New Orleans Rifling through the papers on my return, I am confronted by a picture of women on the beach in ski masks. What’s up with that? Flip a couple of pages and there are even more of them, as if it is a blooming fad of some kind. Reading further it was some of the same phenomena we had found on our Organizers’ Forum trips to Vietnam and Thailand, a desire to not “appear like peasants” in the clash of fashion, culture, and race.
A little farther back a man is being arrested in Russia supporting the women’s band and its protest of the autocratic methods of Prime Minister Putin. Another day’s paper spotlighted the members of the Russian punk rock band, the so-called Pussy Riot, all wearing ski masks as they did their “prayer protest” in the cathedral against Putin’s methods. All of this was reminiscent of the emergence some years ago of Subcomandante Marcos and his Zapatista Army of National Liberation who became popular heroes from the Mexican state of Chiapas and an articulate force for reform and protest against globalization and advocates for the poor.
http://www.youtube.com/watch?v=grEBLskpDWQ
Could balaclavas be catching on as a political statement and tactic, and not some weird anti-fashion race statement?
In fact the Riot-ers seem to have adopted the ski mask for the same reason as Marcos and the Zapatistas had done – to not be identified. It seems that the Riot-ers were a band of about a dozen who upon donning their masks became interchangeable. The three young women now in the dock for up to 7 years could have been any combination of others who might have taken their places. Except for the brutal honesty of the situation, what an amazing story that would make in the hands of a skilled novelist!

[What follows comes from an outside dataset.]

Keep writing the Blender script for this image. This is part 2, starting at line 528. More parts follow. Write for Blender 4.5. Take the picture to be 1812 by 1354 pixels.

In a world of solidarity with perhaps cooler temperatures, perhaps we would all be donning balaclavas now. Whenever protests are masked in anonymity for fear of reaction and retaliation, we have to recognize that these tactics say something fundamentally about a society and its political norms, all of which are worth hearing, and none of which augur well for people forced to hide their faces and silence their voices.